Благодарю Господа за то, что Он сподобил тебя туда съездить. И какое же счастье, что
……………………………………………………………….
Перемышляне трогательно не забывают меня…
……………………………………………………………….
Как странно: несмотря на необозримое количество оврагов, разделяющих теперь наши с тобой жизни, никто мне так не близок, как друг, как ты, как будто мы и не расставались в 41-м году!..
Всякая радость нечаянна…
В один из летних дней 42-го года я пришел откуда-то домой. На столе письмишко. Мать извещает, что она в Бутырской тюремной больнице, ей разрешены передачи.
Моя жена начала в указанные дни носить передачи. Конечно, скудные – время было голодное, но все-таки она старалась побаловать ее настоящим чаем, кофе.
В первой же записке, подтверждая, что все получила сполна, мать спросила про внучку: «Жива ли Аленочка?»
Всякая радость нечаянна…
Вернувшись откуда-то домой, я застаю незнакомую, тоненькую девушку с вздернутым носиком. Это была медсестра из Бутырской тюремной больницы. Она принесла от мамы письмо, рассказала, что мать заболела в Краснопресненской пересыльной тюрьме дизентерией и ее положили в Бутырскую тюремную больницу.
С этого дня девушка стала нашей письмоноской. Через нее мы дополнительно посылали маме кое-что из еды.
Вновь в нашей с матерью жизни встала Бутырская тюремная больница, только теперь там не я, а она.
Медсестренка делала для нас благое дело бескорыстно. У нас не было дорогих вещей, лишних продуктов, которыми мы могли бы ее приманивать. Я только дарил ей книги, некоторые давал почитать.
Осенью она пришла к нам с дурной вестью: в связи с напряженным положением на фронте многих заключенных, в том числе – выздоровевших, но еще не выписанных из больницы, отправляют в дальние лагеря. Мать снова в пересыльной тюрьме.
Моя жена потратила два дня, чтобы передать маме продукты и теплые вещи. Потом мать писала, что на этапе вещи ее спасли.
Медсестренка вскоре исчезла. До сих пор не возьму в толк – почему. Думаю, что из тогда еще отличавшей русское простонародье деликатности: мавр сделал свое дело и должен уйти сам. А между тем она была нам очень нужна – просто как друг.
Если она, паче чаяния, скончалась, то да дарует ей Господь блаженное упокоение, а если жива, то да удолголетствит Он ее жизнь, и да пошлет Он ей много радостных дней за те радостные в самой своей печали дни, какие я пережил благодаря ей во второй половине 42-го года!..
История повторяется не целиком.
Из Бутырской тюремной больницы я вышел на волю.
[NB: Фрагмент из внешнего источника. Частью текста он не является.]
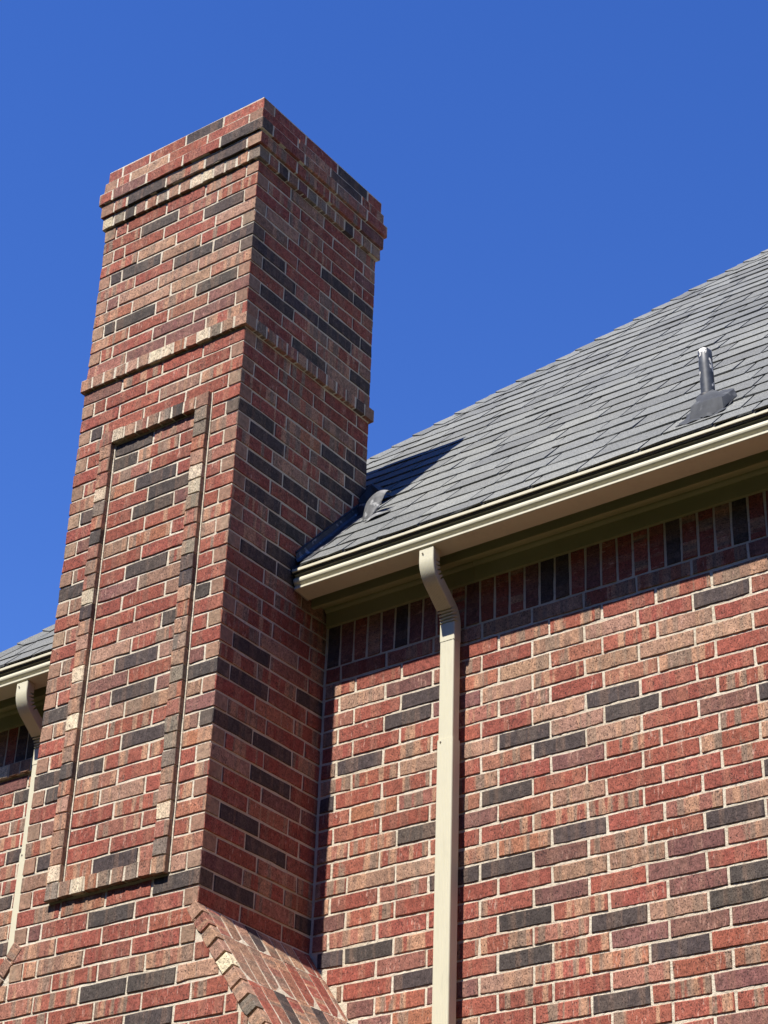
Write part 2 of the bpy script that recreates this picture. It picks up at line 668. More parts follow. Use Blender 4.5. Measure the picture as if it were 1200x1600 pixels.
wood['label'] = 'unseen ring of dark green trees added round the lawn to block low sky light'

# ================================================================== CHIMNEY
chim = thing('brick_chimney', 'tall red brick chimney with corbelled crown and framed panel against the blue sky', 'chimney', (-W / 2, -D / 2, 0))
CB = []          # brick records
EXT = {1: .013, 2: .024, 3: .040, 4: .027, 5: .014, 18: .017}
KB = 57          # first course below the shoulder top
SH_TOP = TOP - 4.394                # shoulder surface height at the shaft
SH_S = 1.385                        # fall of the shoulder per metre
SH_W = 0.62                         # how far the shoulder runs out
WD = W + 2 * SH_W
mort = MB()
front = -D


def half_tone():
    return jit(rnd.choice((TAN, PALE, GREY, BROWN, ROSE, TAN)), 0.12)


for k in range(1, KB):
    e = EXT.get(k, 0.0)
    x0, x1, y0, y1 = -W - e, e, -D - e, YB + e
    # mortar core of this course
    zb_ = zt(k) - C
    top_ = zt(k)
    if k in (5, 18):
        # header courses
        for face, a, b, pl in (('f', x0, x1, y0), ('r', y0, y1, x1), ('l', y0, y1, x0), ('b', x0, x1, y1)):
            n = round((b - a) / 0.0795)
            cuts = [a + (b - a) * i / n for i in range(n + 1)]
            if face in 'rlb':
                cuts = cuts[1:-1] if face != 'b' else cuts
            run(CB, face, pl, k, cuts, 0.075, 'header_brick', HEAD if face == 'f' else HEADS, ends=((False, False) if face in 'fb' else (True, True)),
                hid=face in 'lb')
        continue
    if k in (1, 3):
        fr_ = {1: [x0, x0 + .10, -2.93 * PF, -1.96 * PF, -0.98 * PF, x1], 3: [x0, x0 + .095, -2.86 * PF, -1.9 * PF, -0.93 * PF, x1]}[k]
        run(CB, 'f', y0, k, fr_, 0.085, ends=(False, False))
        d = 0.34 * PS
        cs = [y0 + d, y0 + 1.34 * PS, y0 + 2.38 * PS, y0 + 3.4 * PS, y1]
        run(CB, 'r', x1, k, cs, 0.085)
        run(CB, 'l', x0, k, cs, 0.085, hid=True)
        run(CB, 'b', y1, k, [x0 + .09, x0 + 1.4 * PF, x0 + 2.4 * PF, x0 + 3.4 * PF, x1 - .09], hid=True)
    elif k % 2 == 0:
        # side stretchers show their ends on the front
        hf = 0.305 * PF
        cf = [x0 + hf + e * 0.5] + [-3.39 * PF, -2.35 * PF, -1.33 * PF] + [x1 - hf - e * 0.5]
        cs = [y0, y0 + 1.02 * PS + e, y0 + 2.07 * PS + e, y0 + 3.12 * PS + e, y1]
        in_frame = 23 <= k <= 52
        if not in_frame:
            run(CB, 'f', y0, k, cf, 0.085)
        # corner bricks: body belongs to the side, end looks to the front
        run(CB, 'r', x1, k, cs, hf + e * .5 - JT / 2, ends=(False, True))
        run(CB, 'l', x0, k, [y0, y0 + 1.02 * PS + e, y0 + 2.07 * PS, y0 + 3.12 * PS, y1], hf + e * .5 - JT / 2, hid=True, ends=(False, True))
        run(CB, 'b', y1, k, [x0, x0 + PF, x0 + 2 * PF, x0 + 3 * PF, x1], hid=True)
    else:
        cf = [x0, -3.0 * PF, -2.0 * PF, -1.0 * PF, x1]
        d = 0.34 * PS
        cs = [y0 + d, y0 + 1.34 * PS, y0 + 2.38 * PS, y0 + 3.4 * PS, y1]
        in_frame = 23 <= k <= 52
        if not in_frame:
            run(CB, 'f', y0, k, cf, d - JT / 2, ends=(False, False))
        run(CB, 'r', x1, k, cs, 0.085)
        run(CB, 'l', x0, k, cs, 0.085, hid=True)
        run(CB, 'b', y1, k, [x0 + .09, x0 + 1.4 * PF, x0 + 2.4 * PF, x0 + 3.4 * PF, x1 - .09], hid=True)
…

Мою мать перегнали оттуда в пересыльную тюрьму.
След ее затерялся вновь…
Всякая радость нечаянна…
Седьмое января 1943 года. Первый день Рождества. Утро. В комнате холод собачий. Мы с годовалой дочерью вдвоем. Звонок. Вставать неохота. Под одеялом кое-как угрелся. Опять звонок, продолжительный. Встаю. Что-то на себя накидываю. Почтальонша. Доплатное письмецо-«треугольничек» от моей матери из Тайшета Иркутской области. Доехала, жива, по инвалидности на легкой работе, чинит белье.
7 января 1952 года я писал матери в Калугу уже на волю:
Сегодня получил твое письмо… Невольно вспомнилось, как именно в этот день я получил от тебя письмо в 43-м году» и почувствовал, что умирать мне еще рано.
Переписка у нас с матерью установилась более или менее постоянная. Продуктов и вещевых посылок не принимали. Деньги я высылал ежемесячно. (Кажется, разрешалось посылать не более пятидесяти рублей.) Тяжко было писать с оглядкой на двойную цензуру – военную и лагерную. Тяжко было получать треугольнички с обратным адресом: п/я ЛВТ 215/22. Но то были жалившие мелочи. Я боялся, что мать умрет в лагере от истощения.
Ранней весной 44-го года по совету адвоката Николая Адриановича Сильверсвана, с которым я познакомился у Маргариты Николаевны и который после войны был арестован и погиб в концлагере, я начал хлопоты по пересмотру дела моей матери. На взгляд Николая Адриановича, в связи с нашими успехами на фронте моя мать могла рассчитывать на благоприятный исход дела.